### Problem requirements
Copy all of the material word for word, except for the pictures.

### Records shown
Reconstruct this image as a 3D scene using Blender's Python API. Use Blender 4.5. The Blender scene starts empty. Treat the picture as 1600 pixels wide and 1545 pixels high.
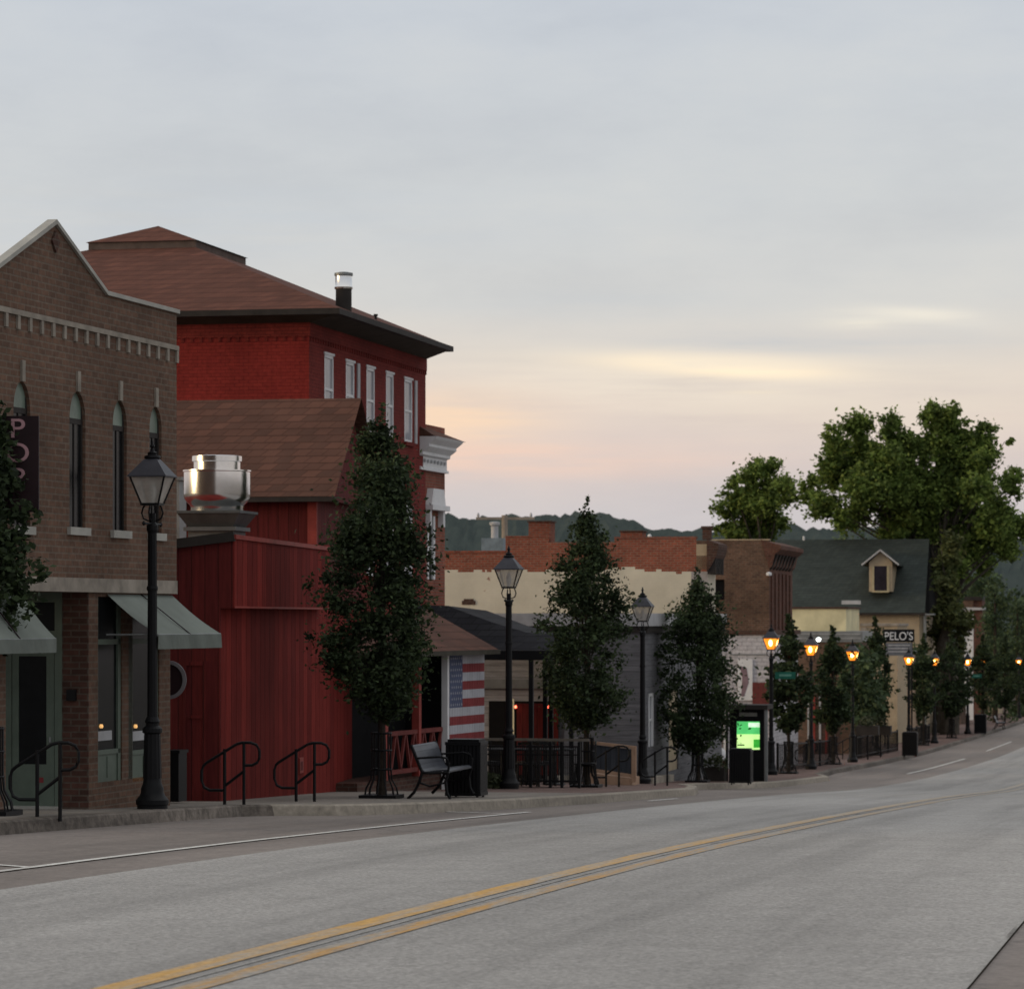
import bpy, bmesh, math, random
import numpy as np
from mathutils import Vector, Matrix, Euler

FL, HZ, CX = 5400.0, 965.0, 800.0      # focal length and horizon of the measured photograph
HY = math.hypot(1080, FL)
sc = bpy.context.scene
C = sc.collection

# ------------------------------------------------------------------ measured street profile
KN = [0,7.5,15,22,30,39,48,60,75,93,112,132,158,195,262,500,900,2600]
VN = [1.42,1.62,1.81,1.99,2.19,2.49,2.81,3.26,3.84,4.62,5.23,5.74,6.28,6.82,7.67,10.0,13.0,14.0]
def _lin(Y):
    if Y <= 0: return VN[0] + Y*.026
    for i in range(len(KN)-1):
        if Y <= KN[i+1]:
            t = (Y-KN[i])/(KN[i+1]-KN[i]); return VN[i]*(1-t)+VN[i+1]*t
    return VN[-1]
def e(Y): return sum(_lin(Y+d) for d in (-6,-3,0,3,6))/5
def gz(Y, side=True): return -e(Y) + (.15 if side else 0)
def W(x, y, D): return Vector(((x-CX)/FL*D, D, (HZ-y)/FL*D))

class Frame:
    """local x runs along the street (away), local y inward (to the left), z up"""
    def __init__(s, x0, D0, xv):
        s.th = math.atan((xv-CX)/FL); s.s, s.c = math.sin(s.th), math.cos(s.th)
        s.O = Vector(((x0-CX)/FL*D0, D0, 0)); s.rz = math.pi/2 - s.th
    def at(s, u, y, z=0): return Vector((s.O.x+u*s.s-y*s.c, s.O.y+u*s.c+y*s.s, z))
    def u(s, px, y=0):
        k = (px-CX)/FL; ox, oy = s.O.x-y*s.c, s.O.y+y*s.s
        return (k*oy-ox)/(s.s-k*s.c)
    def y(s, px, u=0):
        k = (px-CX)/FL; ox, oy = s.O.x+u*s.s, s.O.y+u*s.c
        return (ox-k*oy)/(s.c+k*s.s)
    def z(s, u, y, py): return (HZ-py)/FL*s.at(u, y).y
    def uz(s, px, py, y=0):
        u = s.u(px, y); return u, s.z(u, y, py)
S = Frame(CX, 0, 1880)
S.O = Vector((0, 0, 0))
def st(Y, X, z=None): return S.at(Y, X, gz(Y) if z is None else z)
def hitX(px, X):          # street Y of the point seen at px with lateral X
    D = HY*X/(1880-px); return D*((px-CX)*.2+FL)/HY

# ------------------------------------------------------------------ materials
MATS = {}
def nodes(name):
    m = bpy.data.materials.new(name); m.use_nodes = True
    nt = m.node_tree; b = nt.nodes['Principled BSDF']; b.inputs['Specular IOR Level'].default_value = .15; return m, nt, b
def col(c): return (c[0], c[1], c[2], 1)
def coord(nt, scale=(1,1,1), wall=False):
    tc = nt.nodes.new('ShaderNodeTexCoord')
    if wall:
        sp = nt.nodes.new('ShaderNodeSeparateXYZ'); nt.links.new(tc.outputs['Object'], sp.inputs[0])
        ad = nt.nodes.new('ShaderNodeMath'); nt.links.new(sp.outputs[0], ad.inputs[0]); nt.links.new(sp.outputs[1], ad.inputs[1])
        cb = nt.nodes.new('ShaderNodeCombineXYZ'); nt.links.new(ad.outputs[0], cb.inputs[0]); nt.links.new(sp.outputs[2], cb.inputs[1])
        src = cb.outputs[0]
    else: src = tc.outputs['Object']
    mp = nt.nodes.new('ShaderNodeMapping'); mp.inputs['Scale'].default_value = scale
    nt.links.new(src, mp.inputs['Vector']); return mp.outputs[0]
def noise(nt, vec, scale, detail=4, rough=.6):
    n = nt.nodes.new('ShaderNodeTexNoise'); n.inputs['Scale'].default_value = scale
    n.inputs['Detail'].default_value = detail; n.inputs['Roughness'].default_value = rough
    if vec: nt.links.new(vec, n.inputs['Vector'])
    return n.outputs['Fac']
def ramp(nt, fac, stops):
    r = nt.nodes.new('ShaderNodeValToRGB'); cr = r.color_ramp
    while len(cr.elements) < len(stops): cr.elements.new(.5)
    for el, (p, c) in zip(cr.elements, stops):
        el.position = p; el.color = col(c) if len(c) == 3 else c
    nt.links.new(fac, r.inputs[0]); return r.outputs[0]
def mix(nt, a, b, f, mode='MIX'):
    m = nt.nodes.new('ShaderNodeMix'); m.data_type = 'RGBA'; m.blend_type = mode
    for sock, v in ((m.inputs[6], a), (m.inputs[7], b), (m.inputs[0], f)):
        if isinstance(v, (int, float)): sock.default_value = v
        elif isinstance(v, tuple): sock.default_value = col(v)
        else: nt.links.new(v, sock)
    return m.outputs[2]
def g(v): return (v, v, v)
def bump(nt, b, h, strength=.4, dist=.02):
    n = nt.nodes.new('ShaderNodeBump'); n.inputs['Strength'].default_value = strength; n.inputs['Distance'].default_value = dist
    nt.links.new(h, n.inputs['Height']); nt.links.new(n.outputs[0], b.inputs['Normal'])
def plain(name, c, rough=.7, metal=0, var=.25, scale=3, emis=None, es=0):
    if name in MATS: return MATS[name]
    m, nt, b = nodes(name)
    v = coord(nt); f = noise(nt, v, scale, 6)
    a = tuple(max(0, x*(1-var)) for x in c); d = tuple(x*(1+var) for x in c)
    nt.links.new(ramp(nt, f, [(.3, a), (.7, d)]), b.inputs['Base Color'])
    b.inputs['Roughness'].default_value = rough; b.inputs['Metallic'].default_value = metal
    if emis: b.inputs['Emission Color'].default_value = col(emis); b.inputs['Emission Strength'].default_value = es
    MATS[name] = m; return m
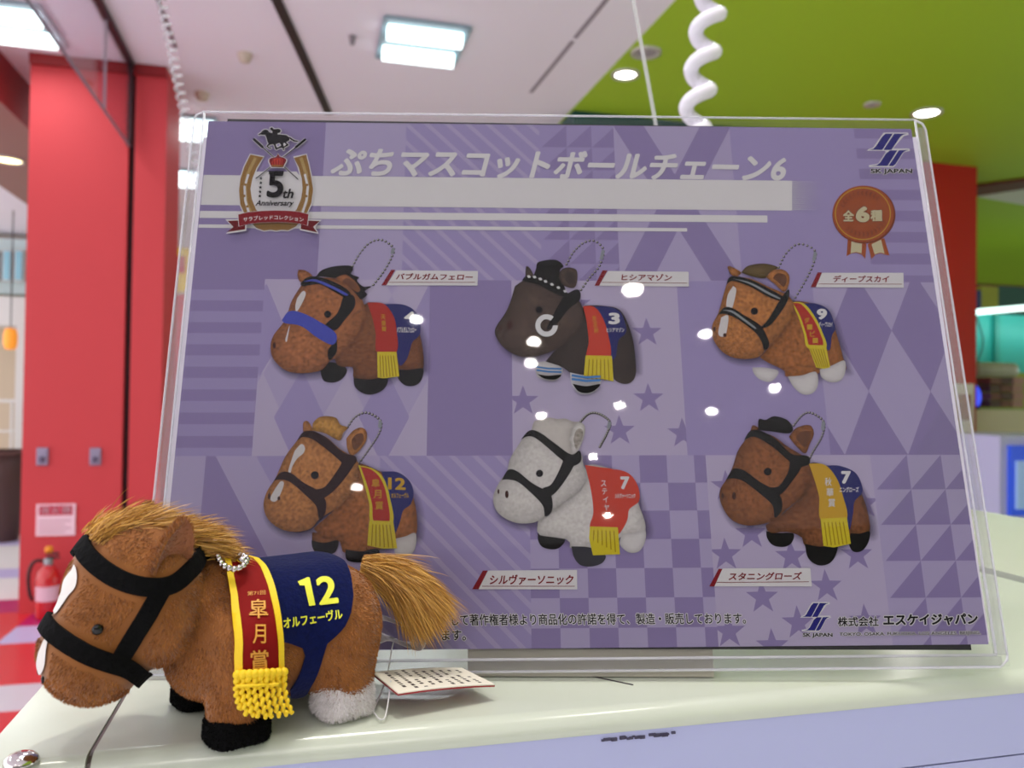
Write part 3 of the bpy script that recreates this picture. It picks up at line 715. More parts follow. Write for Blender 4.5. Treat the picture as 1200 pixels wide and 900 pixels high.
    def build(s, name, parent):
        V = s.v; T = []
        for t in s.t:
            a, b, c = (V[i] for i in t)
            T.append(t if (b[0] - a[0]) * (c[1] - a[1]) - (b[1] - a[1]) * (c[0] - a[0]) > 0 else (t[0], t[2], t[1]))
        o = obj(name, V, T, [pm[k] for k in s.names], parent, s.m)
        at_ = o.data.attributes.new('ink', 'FLOAT', 'POINT'); at_.data.foreach_set('value', np.array(s.ink, dtype=np.float32)); return o

pmat('mid', 170, 157, 204); pmat('dark', 153, 138, 186); pmat('light', 186, 175, 212); pmat('pale', 197, 186, 216); pmat('white', 236, 234, 234)
pmat('ink', 12, 10, 14); pmat('wine', 140, 26, 36); pmat('maroon', 112, 24, 30); pmat('navy', 40, 44, 112); pmat('logo', 42, 40, 132)
pmat('strap', 14, 16, 12, .2); pmat('strapbrown', 44, 20, 22, .2); pmat('black', 10, 11, 10, .3); pmat('gold', 158, 118, 58); pmat('goldl', 190, 160, 100)
pmat('red', 186, 52, 40); pmat('orange', 214, 74, 52); pmat('yellow', 226, 208, 44, .2, 2500); pmat('ygold', 214, 170, 40); pmat('ygold2', 176, 150, 20); pmat('chain', 62, 60, 54); pmat('chainl', 216, 214, 204)
pmat('fluff', 72, 84, 190, .3); pmat('sockw', 220, 220, 222, .08); pmat('blueline', 80, 130, 190); pmat('bronze', 168, 84, 40, .15, 120); pmat('bronzed', 126, 56, 26); pmat('cream', 212, 204, 164)
pmat('redcloth', 214, 70, 48, .1); pmat('grey', 66, 66, 72, .2); pmat('inkbrown', 70, 40, 34, .2); pmat('chainline', 150, 156, 160)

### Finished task
Reconstruct this image as a 3D scene using Blender's Python API. Use Blender 4.5. The Blender scene starts empty. Treat the picture as 1600 pixels wide and 1545 pixels high.
import bpy, bmesh, math, random
import numpy as np
from mathutils import Vector, Matrix, Euler

FL, HZ, CX = 5400.0, 965.0, 800.0      # focal length and horizon of the measured photograph
HY = math.hypot(1080, FL)
sc = bpy.context.scene
C = sc.collection

# ------------------------------------------------------------------ measured street profile
KN = [0,7.5,15,22,30,39,48,60,75,93,112,132,158,195,262,500,900,2600]
VN = [1.42,1.62,1.81,1.99,2.19,2.49,2.81,3.26,3.84,4.62,5.23,5.74,6.28,6.82,7.67,10.0,13.0,14.0]
def _lin(Y):
    if Y <= 0: return VN[0] + Y*.026
    for i in range(len(KN)-1):
        if Y <= KN[i+1]:
            t = (Y-KN[i])/(KN[i+1]-KN[i]); return VN[i]*(1-t)+VN[i+1]*t
    return VN[-1]
def e(Y): return sum(_lin(Y+d) for d in (-6,-3,0,3,6))/5
def gz(Y, side=True): return -e(Y) + (.15 if side else 0)
def W(x, y, D): return Vector(((x-CX)/FL*D, D, (HZ-y)/FL*D))

class Frame:
    """local x runs along the street (away), local y inward (to the left), z up"""
    def __init__(s, x0, D0, xv):
        s.th = math.atan((xv-CX)/FL); s.s, s.c = math.sin(s.th), math.cos(s.th)
        s.O = Vector(((x0-CX)/FL*D0, D0, 0)); s.rz = math.pi/2 - s.th
    def at(s, u, y, z=0): return Vector((s.O.x+u*s.s-y*s.c, s.O.y+u*s.c+y*s.s, z))
    def u(s, px, y=0):
        k = (px-CX)/FL; ox, oy = s.O.x-y*s.c, s.O.y+y*s.s
        return (k*oy-ox)/(s.s-k*s.c)
    def y(s, px, u=0):
        k = (px-CX)/FL; ox, oy = s.O.x+u*s.s, s.O.y+u*s.c
        return (ox-k*oy)/(s.c+k*s.s)
    def z(s, u, y, py): return (HZ-py)/FL*s.at(u, y).y
    def uz(s, px, py, y=0):
        u = s.u(px, y); return u, s.z(u, y, py)
S = Frame(CX, 0, 1880)
S.O = Vector((0, 0, 0))
def st(Y, X, z=None): return S.at(Y, X, gz(Y) if z is None else z)
def hitX(px, X):          # street Y of the point seen at px with lateral X
    D = HY*X/(1880-px); return D*((px-CX)*.2+FL)/HY

# ------------------------------------------------------------------ materials
MATS = {}
def nodes(name):
    m = bpy.data.materials.new(name); m.use_nodes = True
    nt = m.node_tree; b = nt.nodes['Principled BSDF']; b.inputs['Specular IOR Level'].default_value = .15; return m, nt, b
def col(c): return (c[0], c[1], c[2], 1)
def coord(nt, scale=(1,1,1), wall=False):
    tc = nt.nodes.new('ShaderNodeTexCoord')
    if wall:
        sp = nt.nodes.new('ShaderNodeSeparateXYZ'); nt.links.new(tc.outputs['Object'], sp.inputs[0])
        ad = nt.nodes.new('ShaderNodeMath'); nt.links.new(sp.outputs[0], ad.inputs[0]); nt.links.new(sp.outputs[1], ad.inputs[1])
        cb = nt.nodes.new('ShaderNodeCombineXYZ'); nt.links.new(ad.outputs[0], cb.inputs[0]); nt.links.new(sp.outputs[2], cb.inputs[1])
        src = cb.outputs[0]
    else: src = tc.outputs['Object']
    mp = nt.nodes.new('ShaderNodeMapping'); mp.inputs['Scale'].default_value = scale
    nt.links.new(src, mp.inputs['Vector']); return mp.outputs[0]
def noise(nt, vec, scale, detail=4, rough=.6):
    n = nt.nodes.new('ShaderNodeTexNoise'); n.inputs['Scale'].default_value = scale
    n.inputs['Detail'].default_value = detail; n.inputs['Roughness'].default_value = rough
    if vec: nt.links.new(vec, n.inputs['Vector'])
    return n.outputs['Fac']
def ramp(nt, fac, stops):
    r = nt.nodes.new('ShaderNodeValToRGB'); cr = r.color_ramp
    while len(cr.elements) < len(stops): cr.elements.new(.5)
    for el, (p, c) in zip(cr.elements, stops):
        el.position = p; el.color = col(c) if len(c) == 3 else c
    nt.links.new(fac, r.inputs[0]); return r.outputs[0]
def mix(nt, a, b, f, mode='MIX'):
    m = nt.nodes.new('ShaderNodeMix'); m.data_type = 'RGBA'; m.blend_type = mode
    for sock, v in ((m.inputs[6], a), (m.inputs[7], b), (m.inputs[0], f)):
        if isinstance(v, (int, float)): sock.default_value = v
        elif isinstance(v, tuple): sock.default_value = col(v)
        else: nt.links.new(v, sock)
    return m.outputs[2]
def g(v): return (v, v, v)
def bump(nt, b, h, strength=.4, dist=.02):
    n = nt.nodes.new('ShaderNodeBump'); n.inputs['Strength'].default_value = strength; n.inputs['Distance'].default_value = dist
    nt.links.new(h, n.inputs['Height']); nt.links.new(n.outputs[0], b.inputs['Normal'])
def plain(name, c, rough=.7, metal=0, var=.25, scale=3, emis=None, es=0):
    if name in MATS: return MATS[name]
    m, nt, b = nodes(name)
    v = coord(nt); f = noise(nt, v, scale, 6)
    a = tuple(max(0, x*(1-var)) for x in c); d = tuple(x*(1+var) for x in c)
    nt.links.new(ramp(nt, f, [(.3, a), (.7, d)]), b.inputs['Base Color'])
    b.inputs['Roughness'].default_value = rough; b.inputs['Metallic'].default_value = metal
    if emis: b.inputs['Emission Color'].default_value = col(emis); b.inputs['Emission Strength'].default_value = es
    MATS[name] = m; return m
Write part 3 of the bpy script that recreates this picture. It picks up at line 715. More parts follow. Write for Blender 4.5. Treat the picture as 1200 pixels wide and 900 pixels high.
    def build(s, name, parent):
        V = s.v; T = []
        for t in s.t:
            a, b, c = (V[i] for i in t)
            T.append(t if (b[0] - a[0]) * (c[1] - a[1]) - (b[1] - a[1]) * (c[0] - a[0]) > 0 else (t[0], t[2], t[1]))
        o = obj(name, V, T, [pm[k] for k in s.names], parent, s.m)
        at_ = o.data.attributes.new('ink', 'FLOAT', 'POINT'); at_.data.foreach_set('value', np.array(s.ink, dtype=np.float32)); return o

pmat('mid', 170, 157, 204); pmat('dark', 153, 138, 186); pmat('light', 186, 175, 212); pmat('pale', 197, 186, 216); pmat('white', 236, 234, 234)
pmat('ink', 12, 10, 14); pmat('wine', 140, 26, 36); pmat('maroon', 112, 24, 30); pmat('navy', 40, 44, 112); pmat('logo', 42, 40, 132)
pmat('strap', 14, 16, 12, .2); pmat('strapbrown', 44, 20, 22, .2); pmat('black', 10, 11, 10, .3); pmat('gold', 158, 118, 58); pmat('goldl', 190, 160, 100)
pmat('red', 186, 52, 40); pmat('orange', 214, 74, 52); pmat('yellow', 226, 208, 44, .2, 2500); pmat('ygold', 214, 170, 40); pmat('ygold2', 176, 150, 20); pmat('chain', 62, 60, 54); pmat('chainl', 216, 214, 204)
pmat('fluff', 72, 84, 190, .3); pmat('sockw', 220, 220, 222, .08); pmat('blueline', 80, 130, 190); pmat('bronze', 168, 84, 40, .15, 120); pmat('bronzed', 126, 56, 26); pmat('cream', 212, 204, 164)
pmat('redcloth', 214, 70, 48, .1); pmat('grey', 66, 66, 72, .2); pmat('inkbrown', 70, 40, 34, .2); pmat('chainline', 150, 156, 160)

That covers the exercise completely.